● Problem to solve
Locate the lines that hold the string "Python". Copy every such line.

● Data
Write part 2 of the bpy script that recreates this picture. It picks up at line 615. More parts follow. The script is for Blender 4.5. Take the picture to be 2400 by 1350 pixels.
...
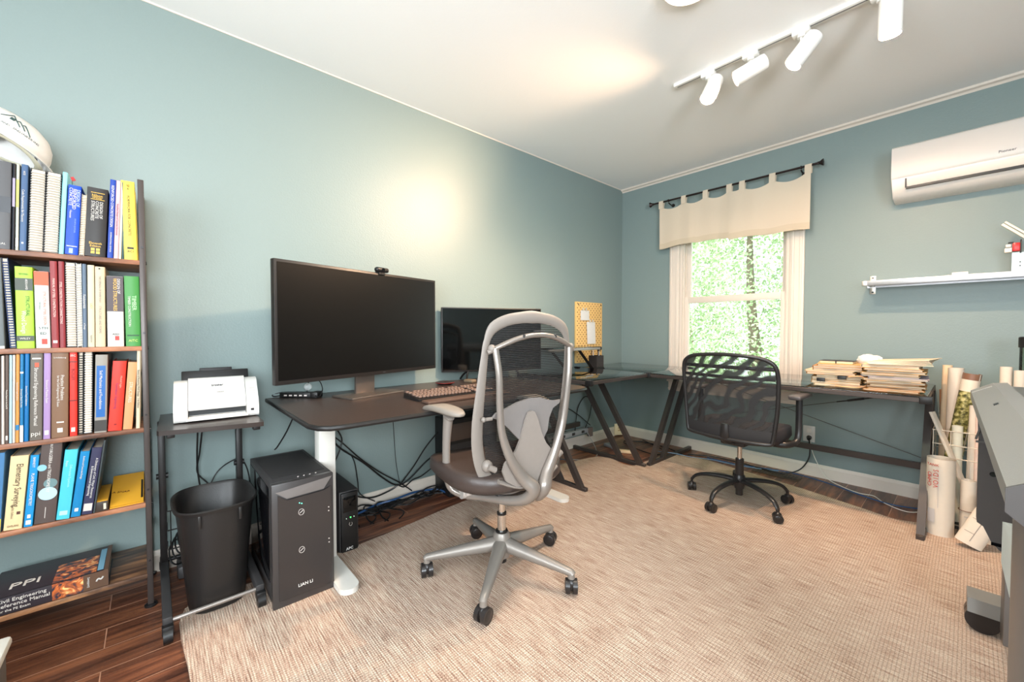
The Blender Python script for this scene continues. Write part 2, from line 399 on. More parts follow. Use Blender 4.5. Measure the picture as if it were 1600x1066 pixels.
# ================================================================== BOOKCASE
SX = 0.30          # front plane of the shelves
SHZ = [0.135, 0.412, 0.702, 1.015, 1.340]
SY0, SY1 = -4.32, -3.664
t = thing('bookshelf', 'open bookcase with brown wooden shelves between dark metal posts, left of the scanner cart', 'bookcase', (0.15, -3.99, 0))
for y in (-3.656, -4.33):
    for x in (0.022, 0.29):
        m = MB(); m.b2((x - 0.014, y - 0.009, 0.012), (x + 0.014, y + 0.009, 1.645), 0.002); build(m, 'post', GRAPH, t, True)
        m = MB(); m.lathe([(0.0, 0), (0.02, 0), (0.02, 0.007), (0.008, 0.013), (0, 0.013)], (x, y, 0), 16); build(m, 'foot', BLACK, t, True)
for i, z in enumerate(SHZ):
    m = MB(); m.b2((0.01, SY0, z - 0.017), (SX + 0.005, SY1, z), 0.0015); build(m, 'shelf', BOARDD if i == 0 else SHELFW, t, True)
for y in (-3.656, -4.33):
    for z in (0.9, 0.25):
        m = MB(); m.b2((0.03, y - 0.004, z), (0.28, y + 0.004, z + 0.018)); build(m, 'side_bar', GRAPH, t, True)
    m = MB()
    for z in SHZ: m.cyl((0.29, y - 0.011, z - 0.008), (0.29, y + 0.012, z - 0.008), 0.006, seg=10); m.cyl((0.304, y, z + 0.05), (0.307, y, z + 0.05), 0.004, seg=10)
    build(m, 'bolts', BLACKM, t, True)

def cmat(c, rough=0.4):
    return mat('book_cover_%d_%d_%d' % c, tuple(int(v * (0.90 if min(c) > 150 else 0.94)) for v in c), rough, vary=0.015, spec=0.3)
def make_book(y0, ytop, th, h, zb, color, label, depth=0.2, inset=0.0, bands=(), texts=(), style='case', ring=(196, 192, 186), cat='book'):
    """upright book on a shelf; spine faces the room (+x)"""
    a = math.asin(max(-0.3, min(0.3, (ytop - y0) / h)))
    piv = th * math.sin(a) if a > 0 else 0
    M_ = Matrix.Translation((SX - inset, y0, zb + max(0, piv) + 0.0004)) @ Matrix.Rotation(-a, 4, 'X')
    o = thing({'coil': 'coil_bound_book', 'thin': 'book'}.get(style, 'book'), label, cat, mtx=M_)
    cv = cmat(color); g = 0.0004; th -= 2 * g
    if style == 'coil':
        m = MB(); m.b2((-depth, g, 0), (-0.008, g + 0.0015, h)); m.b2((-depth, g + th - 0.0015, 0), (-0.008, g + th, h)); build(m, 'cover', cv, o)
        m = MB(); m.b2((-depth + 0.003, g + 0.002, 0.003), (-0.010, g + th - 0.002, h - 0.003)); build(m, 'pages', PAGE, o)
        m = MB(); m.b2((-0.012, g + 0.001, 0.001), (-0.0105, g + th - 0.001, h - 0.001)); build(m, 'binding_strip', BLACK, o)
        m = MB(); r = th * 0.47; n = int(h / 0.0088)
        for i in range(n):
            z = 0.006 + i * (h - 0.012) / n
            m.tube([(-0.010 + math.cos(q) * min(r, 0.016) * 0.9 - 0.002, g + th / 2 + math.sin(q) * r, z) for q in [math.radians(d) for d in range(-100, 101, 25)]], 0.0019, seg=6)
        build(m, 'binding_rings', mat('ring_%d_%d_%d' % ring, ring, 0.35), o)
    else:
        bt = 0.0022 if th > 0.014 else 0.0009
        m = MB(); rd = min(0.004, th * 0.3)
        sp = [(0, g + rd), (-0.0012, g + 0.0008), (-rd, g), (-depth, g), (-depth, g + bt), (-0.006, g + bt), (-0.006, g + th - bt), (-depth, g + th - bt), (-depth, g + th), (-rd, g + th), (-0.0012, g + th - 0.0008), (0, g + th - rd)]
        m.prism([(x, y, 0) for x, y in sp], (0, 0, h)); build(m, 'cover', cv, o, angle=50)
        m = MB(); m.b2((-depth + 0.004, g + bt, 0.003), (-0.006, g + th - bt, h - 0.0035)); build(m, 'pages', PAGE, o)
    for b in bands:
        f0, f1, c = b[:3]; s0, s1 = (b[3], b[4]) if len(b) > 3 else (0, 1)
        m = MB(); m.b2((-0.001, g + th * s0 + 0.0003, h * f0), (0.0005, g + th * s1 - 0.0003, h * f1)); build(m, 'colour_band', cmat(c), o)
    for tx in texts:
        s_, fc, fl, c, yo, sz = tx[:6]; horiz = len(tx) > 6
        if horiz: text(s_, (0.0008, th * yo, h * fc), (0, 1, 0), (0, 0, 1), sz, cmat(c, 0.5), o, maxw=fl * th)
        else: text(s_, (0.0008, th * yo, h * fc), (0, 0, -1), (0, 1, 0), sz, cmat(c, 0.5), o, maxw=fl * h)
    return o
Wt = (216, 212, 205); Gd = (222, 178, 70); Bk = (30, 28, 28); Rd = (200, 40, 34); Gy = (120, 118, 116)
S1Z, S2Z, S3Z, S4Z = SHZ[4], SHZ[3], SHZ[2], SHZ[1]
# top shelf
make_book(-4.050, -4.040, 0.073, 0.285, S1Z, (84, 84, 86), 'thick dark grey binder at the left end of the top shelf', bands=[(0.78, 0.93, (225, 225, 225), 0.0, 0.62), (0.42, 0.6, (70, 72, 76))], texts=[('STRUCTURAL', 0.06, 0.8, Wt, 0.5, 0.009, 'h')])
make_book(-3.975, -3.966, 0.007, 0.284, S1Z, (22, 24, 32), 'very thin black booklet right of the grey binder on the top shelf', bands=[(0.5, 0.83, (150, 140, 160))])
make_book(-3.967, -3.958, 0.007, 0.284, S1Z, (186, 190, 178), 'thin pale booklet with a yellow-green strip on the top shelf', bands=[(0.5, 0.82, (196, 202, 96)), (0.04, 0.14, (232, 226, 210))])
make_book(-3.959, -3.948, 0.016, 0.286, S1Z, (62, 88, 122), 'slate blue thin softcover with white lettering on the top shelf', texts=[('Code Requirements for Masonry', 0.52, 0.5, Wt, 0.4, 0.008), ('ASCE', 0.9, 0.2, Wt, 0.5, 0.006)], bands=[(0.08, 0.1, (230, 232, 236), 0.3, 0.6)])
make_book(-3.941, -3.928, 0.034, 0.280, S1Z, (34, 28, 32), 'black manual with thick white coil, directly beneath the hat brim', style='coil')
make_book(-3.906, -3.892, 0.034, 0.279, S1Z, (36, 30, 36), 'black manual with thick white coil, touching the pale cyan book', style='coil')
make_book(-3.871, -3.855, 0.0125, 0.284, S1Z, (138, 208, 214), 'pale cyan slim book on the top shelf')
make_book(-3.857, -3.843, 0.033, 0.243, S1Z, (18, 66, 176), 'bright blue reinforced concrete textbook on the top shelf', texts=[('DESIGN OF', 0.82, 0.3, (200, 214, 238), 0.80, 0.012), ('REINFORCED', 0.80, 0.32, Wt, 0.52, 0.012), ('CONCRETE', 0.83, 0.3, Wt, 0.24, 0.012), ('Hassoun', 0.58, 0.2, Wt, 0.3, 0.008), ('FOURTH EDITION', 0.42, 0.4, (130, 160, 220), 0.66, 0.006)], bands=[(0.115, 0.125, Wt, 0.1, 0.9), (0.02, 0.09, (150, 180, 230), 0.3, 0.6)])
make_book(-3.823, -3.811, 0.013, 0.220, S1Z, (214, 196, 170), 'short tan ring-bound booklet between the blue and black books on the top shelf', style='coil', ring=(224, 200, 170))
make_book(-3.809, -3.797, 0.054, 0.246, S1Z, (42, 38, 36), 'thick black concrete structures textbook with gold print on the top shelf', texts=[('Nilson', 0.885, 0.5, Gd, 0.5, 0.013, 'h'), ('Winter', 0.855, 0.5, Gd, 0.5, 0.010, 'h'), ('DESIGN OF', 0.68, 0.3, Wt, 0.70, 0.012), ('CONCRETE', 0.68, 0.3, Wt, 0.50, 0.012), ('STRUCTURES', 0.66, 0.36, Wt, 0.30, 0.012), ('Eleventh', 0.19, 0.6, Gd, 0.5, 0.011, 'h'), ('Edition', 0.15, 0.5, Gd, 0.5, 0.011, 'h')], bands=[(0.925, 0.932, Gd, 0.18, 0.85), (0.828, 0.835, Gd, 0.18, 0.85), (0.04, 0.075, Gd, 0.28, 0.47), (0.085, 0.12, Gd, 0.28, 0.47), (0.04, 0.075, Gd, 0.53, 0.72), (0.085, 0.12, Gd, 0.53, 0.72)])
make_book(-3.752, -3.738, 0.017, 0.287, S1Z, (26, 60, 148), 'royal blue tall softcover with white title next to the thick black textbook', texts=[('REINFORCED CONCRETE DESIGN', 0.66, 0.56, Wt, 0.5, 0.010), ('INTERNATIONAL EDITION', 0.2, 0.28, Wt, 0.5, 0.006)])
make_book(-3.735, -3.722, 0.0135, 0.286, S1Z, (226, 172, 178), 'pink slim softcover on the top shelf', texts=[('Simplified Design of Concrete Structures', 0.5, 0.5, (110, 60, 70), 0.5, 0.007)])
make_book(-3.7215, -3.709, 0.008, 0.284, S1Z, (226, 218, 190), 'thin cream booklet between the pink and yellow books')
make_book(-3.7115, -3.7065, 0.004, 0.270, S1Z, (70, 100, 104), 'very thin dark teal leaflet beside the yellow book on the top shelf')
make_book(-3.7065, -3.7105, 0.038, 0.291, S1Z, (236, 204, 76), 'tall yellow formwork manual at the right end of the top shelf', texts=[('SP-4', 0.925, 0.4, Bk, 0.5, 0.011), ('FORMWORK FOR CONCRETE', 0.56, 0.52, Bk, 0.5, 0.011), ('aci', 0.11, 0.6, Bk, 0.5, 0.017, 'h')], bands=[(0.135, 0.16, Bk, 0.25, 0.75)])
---
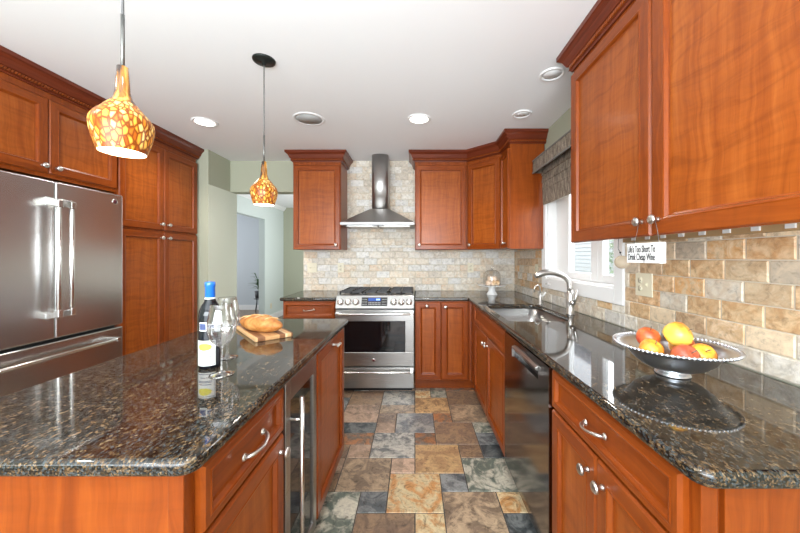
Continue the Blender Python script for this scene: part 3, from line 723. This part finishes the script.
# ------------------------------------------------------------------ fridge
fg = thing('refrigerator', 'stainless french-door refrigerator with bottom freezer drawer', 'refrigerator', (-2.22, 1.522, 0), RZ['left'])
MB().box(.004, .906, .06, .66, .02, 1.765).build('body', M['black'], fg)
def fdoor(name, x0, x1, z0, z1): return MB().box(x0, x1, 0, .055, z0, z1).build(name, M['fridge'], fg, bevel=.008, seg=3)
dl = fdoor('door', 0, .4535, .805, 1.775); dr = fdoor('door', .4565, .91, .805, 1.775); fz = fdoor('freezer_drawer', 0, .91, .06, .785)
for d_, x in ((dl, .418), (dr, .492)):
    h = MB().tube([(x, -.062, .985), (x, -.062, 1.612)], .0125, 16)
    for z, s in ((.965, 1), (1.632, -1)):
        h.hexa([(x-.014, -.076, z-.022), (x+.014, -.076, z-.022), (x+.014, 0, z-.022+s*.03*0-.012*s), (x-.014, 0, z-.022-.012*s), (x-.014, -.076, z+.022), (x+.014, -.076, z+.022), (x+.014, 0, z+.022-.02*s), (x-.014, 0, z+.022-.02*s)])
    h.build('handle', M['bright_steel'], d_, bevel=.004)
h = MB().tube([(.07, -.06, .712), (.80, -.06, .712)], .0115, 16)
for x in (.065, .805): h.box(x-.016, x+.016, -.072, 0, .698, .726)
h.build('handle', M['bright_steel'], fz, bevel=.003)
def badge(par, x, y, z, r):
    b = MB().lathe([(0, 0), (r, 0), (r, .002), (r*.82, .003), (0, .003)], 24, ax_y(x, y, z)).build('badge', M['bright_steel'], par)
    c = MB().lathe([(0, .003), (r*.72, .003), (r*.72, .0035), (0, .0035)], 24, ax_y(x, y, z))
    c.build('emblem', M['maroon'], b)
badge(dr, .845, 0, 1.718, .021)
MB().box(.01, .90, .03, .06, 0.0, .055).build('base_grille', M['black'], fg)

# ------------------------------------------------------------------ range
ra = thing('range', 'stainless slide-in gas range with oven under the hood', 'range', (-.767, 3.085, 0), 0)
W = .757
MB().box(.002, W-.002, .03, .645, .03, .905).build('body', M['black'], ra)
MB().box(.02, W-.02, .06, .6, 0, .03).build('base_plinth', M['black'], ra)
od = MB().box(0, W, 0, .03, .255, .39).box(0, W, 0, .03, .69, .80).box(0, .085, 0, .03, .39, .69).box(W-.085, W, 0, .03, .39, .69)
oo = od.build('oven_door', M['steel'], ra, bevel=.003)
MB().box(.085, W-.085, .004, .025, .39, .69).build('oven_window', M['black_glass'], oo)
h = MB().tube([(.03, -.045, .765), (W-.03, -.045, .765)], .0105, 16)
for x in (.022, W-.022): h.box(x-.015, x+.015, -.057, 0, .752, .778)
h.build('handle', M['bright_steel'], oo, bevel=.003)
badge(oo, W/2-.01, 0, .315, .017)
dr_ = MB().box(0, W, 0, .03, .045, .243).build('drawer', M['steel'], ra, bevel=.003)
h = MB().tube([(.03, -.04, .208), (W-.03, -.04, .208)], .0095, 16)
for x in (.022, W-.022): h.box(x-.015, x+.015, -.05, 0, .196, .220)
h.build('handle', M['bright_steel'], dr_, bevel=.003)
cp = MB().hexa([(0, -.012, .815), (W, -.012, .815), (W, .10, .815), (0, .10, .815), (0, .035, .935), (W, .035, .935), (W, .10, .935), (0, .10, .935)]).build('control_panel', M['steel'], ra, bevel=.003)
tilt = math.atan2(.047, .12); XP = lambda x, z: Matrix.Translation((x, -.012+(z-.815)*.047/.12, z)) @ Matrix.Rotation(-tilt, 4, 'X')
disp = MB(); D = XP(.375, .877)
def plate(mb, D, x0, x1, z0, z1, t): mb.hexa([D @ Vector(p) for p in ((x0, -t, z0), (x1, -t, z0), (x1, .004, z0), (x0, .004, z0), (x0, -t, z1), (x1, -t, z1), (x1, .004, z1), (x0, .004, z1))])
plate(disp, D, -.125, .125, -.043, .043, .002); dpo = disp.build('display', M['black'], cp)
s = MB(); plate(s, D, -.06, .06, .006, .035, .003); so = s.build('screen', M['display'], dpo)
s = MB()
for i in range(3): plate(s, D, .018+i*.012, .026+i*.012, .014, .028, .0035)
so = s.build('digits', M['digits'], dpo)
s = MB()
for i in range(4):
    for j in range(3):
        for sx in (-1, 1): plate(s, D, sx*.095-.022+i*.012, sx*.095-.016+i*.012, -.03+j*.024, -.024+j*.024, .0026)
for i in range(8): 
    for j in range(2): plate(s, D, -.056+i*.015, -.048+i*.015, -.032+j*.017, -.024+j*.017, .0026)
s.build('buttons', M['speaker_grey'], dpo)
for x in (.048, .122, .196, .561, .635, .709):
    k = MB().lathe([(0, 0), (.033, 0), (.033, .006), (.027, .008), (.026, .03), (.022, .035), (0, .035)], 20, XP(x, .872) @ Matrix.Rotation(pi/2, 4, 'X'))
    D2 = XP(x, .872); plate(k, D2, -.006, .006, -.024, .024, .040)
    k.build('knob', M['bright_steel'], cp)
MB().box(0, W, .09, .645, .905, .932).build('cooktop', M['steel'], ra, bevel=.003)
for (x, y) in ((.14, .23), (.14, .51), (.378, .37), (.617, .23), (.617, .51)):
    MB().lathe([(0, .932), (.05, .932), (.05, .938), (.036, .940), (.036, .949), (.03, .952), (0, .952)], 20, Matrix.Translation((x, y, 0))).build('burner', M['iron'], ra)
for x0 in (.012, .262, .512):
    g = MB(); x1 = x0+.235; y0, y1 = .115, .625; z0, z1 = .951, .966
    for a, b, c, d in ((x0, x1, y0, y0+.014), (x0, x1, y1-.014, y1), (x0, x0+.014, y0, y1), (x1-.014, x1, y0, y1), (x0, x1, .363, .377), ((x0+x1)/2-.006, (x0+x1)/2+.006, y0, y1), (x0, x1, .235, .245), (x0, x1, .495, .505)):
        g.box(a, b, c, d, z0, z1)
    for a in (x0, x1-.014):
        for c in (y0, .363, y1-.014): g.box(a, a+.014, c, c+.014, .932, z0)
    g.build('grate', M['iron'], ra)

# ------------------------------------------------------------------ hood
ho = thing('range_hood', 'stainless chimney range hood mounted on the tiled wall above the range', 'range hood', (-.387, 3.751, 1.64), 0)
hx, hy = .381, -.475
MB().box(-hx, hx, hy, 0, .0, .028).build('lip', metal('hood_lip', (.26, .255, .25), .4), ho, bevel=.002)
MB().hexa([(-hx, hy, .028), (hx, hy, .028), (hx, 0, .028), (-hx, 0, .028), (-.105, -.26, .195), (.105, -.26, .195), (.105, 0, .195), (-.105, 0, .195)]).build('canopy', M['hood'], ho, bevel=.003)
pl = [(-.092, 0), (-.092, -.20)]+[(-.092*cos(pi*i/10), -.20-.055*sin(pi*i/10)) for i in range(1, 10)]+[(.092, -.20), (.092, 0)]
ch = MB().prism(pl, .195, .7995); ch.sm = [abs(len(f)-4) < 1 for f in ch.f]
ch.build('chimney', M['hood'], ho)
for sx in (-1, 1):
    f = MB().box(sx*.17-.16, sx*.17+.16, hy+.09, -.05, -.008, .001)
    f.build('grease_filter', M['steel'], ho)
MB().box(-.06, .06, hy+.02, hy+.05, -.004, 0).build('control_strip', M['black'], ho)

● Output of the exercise
The Blender Python script for this scene continues. Write part 2, from line 399 on. More parts follow. Use Blender 4.5. Measure the picture as if it were 1600x1066 pixels.
Continue the Blender Python script for this scene: part 3, from line 723. This part finishes the script.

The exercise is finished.